### What to produce
Reproduce, word for word, every line from the first one down to the line containing "R = math.radians", and nothing else.
=== Available data ===
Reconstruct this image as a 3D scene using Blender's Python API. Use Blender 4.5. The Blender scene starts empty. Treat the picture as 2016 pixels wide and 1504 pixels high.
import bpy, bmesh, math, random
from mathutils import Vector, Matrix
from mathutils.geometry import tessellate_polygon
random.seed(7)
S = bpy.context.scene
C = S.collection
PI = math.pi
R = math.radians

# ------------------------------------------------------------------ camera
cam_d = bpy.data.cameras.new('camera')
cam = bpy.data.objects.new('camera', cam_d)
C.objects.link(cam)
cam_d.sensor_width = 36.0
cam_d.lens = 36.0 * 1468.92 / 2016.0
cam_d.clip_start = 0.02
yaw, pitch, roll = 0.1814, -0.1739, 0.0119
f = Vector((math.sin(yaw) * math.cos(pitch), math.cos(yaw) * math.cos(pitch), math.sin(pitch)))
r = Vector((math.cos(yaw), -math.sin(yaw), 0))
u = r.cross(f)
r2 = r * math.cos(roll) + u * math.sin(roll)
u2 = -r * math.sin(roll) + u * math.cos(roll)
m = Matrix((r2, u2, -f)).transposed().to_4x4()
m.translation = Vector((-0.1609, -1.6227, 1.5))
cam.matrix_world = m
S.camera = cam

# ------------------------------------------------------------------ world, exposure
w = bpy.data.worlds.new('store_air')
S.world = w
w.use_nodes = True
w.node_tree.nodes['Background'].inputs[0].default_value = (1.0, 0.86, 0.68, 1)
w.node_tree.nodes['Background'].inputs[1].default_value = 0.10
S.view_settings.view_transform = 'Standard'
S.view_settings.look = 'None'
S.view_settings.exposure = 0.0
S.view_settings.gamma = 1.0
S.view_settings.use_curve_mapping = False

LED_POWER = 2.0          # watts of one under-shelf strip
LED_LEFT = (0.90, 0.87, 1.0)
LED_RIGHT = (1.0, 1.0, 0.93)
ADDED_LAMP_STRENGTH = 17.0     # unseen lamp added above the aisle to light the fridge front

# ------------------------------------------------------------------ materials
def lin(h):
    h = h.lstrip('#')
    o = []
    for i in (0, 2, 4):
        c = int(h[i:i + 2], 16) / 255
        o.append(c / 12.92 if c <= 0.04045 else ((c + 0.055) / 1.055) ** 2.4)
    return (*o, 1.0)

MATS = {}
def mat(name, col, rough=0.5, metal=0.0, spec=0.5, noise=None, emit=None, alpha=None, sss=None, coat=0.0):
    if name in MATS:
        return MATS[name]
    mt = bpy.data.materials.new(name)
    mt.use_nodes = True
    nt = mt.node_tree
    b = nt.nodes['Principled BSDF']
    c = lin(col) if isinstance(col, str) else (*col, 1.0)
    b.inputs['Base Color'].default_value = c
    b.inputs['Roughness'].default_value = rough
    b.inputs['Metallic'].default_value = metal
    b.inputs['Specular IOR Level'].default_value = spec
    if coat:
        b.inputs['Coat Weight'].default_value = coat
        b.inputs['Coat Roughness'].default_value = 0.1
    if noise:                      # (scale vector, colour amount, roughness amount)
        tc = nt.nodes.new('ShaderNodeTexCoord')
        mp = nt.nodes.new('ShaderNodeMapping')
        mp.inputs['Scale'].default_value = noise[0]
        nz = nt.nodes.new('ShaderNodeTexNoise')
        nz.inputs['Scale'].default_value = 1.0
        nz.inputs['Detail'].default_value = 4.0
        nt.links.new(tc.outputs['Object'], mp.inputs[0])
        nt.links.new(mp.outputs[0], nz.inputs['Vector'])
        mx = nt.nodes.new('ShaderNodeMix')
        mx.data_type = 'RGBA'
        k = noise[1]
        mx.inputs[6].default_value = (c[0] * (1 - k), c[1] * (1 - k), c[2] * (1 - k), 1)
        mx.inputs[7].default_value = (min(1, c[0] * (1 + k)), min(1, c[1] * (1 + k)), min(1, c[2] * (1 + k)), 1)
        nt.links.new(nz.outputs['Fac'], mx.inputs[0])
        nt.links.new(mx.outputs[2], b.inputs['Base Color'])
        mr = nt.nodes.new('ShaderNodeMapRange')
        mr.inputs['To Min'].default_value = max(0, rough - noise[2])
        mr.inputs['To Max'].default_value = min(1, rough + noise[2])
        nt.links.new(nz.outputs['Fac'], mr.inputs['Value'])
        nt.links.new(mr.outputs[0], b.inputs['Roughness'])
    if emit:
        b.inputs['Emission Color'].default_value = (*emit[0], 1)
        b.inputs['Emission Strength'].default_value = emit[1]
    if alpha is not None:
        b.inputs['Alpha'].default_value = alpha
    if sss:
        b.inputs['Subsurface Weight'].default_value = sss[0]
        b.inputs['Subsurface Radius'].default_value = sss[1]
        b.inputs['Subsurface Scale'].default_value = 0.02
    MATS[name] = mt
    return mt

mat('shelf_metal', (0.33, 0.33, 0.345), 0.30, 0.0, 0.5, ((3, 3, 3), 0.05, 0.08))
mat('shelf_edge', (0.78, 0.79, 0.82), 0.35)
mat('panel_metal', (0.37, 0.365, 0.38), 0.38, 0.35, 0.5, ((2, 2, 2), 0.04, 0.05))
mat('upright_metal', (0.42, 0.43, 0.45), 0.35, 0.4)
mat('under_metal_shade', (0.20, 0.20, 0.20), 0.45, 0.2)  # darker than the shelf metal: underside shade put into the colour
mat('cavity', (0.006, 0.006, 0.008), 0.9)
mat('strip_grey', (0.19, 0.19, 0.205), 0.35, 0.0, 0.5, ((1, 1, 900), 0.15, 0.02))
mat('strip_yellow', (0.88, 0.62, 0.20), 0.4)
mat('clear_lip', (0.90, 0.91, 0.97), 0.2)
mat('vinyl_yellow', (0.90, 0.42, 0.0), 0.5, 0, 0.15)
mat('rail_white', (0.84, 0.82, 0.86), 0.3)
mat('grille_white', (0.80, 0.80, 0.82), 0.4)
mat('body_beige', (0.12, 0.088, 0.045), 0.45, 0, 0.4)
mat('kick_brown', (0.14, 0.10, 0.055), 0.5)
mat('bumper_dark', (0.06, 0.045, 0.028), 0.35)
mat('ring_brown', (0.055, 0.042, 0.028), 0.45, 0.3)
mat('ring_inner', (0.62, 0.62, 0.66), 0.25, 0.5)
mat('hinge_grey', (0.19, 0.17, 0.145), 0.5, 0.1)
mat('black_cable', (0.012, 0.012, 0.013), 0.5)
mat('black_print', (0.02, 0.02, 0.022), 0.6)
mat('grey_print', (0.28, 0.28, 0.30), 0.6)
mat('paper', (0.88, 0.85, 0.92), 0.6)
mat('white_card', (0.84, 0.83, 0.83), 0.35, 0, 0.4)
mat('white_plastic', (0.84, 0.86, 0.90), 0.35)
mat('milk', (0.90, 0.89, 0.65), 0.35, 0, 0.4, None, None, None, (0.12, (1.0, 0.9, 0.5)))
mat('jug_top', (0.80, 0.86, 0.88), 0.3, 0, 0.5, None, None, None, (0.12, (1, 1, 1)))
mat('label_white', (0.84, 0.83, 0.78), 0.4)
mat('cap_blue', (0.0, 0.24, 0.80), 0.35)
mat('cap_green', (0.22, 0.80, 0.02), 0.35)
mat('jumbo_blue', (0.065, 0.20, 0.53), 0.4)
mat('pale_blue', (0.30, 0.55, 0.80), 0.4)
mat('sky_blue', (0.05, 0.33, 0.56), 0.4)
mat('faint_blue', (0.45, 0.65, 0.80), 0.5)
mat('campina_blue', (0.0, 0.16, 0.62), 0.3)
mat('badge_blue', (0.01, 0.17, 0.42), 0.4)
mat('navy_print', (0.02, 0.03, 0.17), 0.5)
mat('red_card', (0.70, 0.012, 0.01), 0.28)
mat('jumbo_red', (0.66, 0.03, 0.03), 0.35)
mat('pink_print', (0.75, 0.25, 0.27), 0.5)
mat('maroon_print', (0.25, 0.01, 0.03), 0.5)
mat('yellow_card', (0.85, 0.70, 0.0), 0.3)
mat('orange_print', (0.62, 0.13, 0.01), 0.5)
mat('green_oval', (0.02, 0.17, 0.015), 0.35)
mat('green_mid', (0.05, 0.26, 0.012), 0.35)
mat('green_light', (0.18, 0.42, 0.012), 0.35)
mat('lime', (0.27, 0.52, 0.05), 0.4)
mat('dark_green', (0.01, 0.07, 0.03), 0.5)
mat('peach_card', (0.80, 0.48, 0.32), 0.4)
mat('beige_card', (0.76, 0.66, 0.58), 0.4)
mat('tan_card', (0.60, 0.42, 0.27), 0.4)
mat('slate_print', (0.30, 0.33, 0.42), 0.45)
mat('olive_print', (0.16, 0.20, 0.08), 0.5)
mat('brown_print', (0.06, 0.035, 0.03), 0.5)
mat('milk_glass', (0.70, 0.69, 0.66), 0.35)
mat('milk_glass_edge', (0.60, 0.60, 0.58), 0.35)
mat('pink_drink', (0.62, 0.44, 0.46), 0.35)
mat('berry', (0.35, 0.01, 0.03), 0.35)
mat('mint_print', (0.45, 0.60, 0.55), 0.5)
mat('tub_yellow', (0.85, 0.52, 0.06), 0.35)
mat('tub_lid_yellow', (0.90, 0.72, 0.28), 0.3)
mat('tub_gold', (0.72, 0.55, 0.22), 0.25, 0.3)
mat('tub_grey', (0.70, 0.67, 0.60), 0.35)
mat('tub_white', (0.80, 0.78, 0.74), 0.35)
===
### Full output
Reconstruct this image as a 3D scene using Blender's Python API. Use Blender 4.5. The Blender scene starts empty. Treat the picture as 2016 pixels wide and 1504 pixels high.
import bpy, bmesh, math, random
from mathutils import Vector, Matrix
from mathutils.geometry import tessellate_polygon
random.seed(7)
S = bpy.context.scene
C = S.collection
PI = math.pi
R = math.radians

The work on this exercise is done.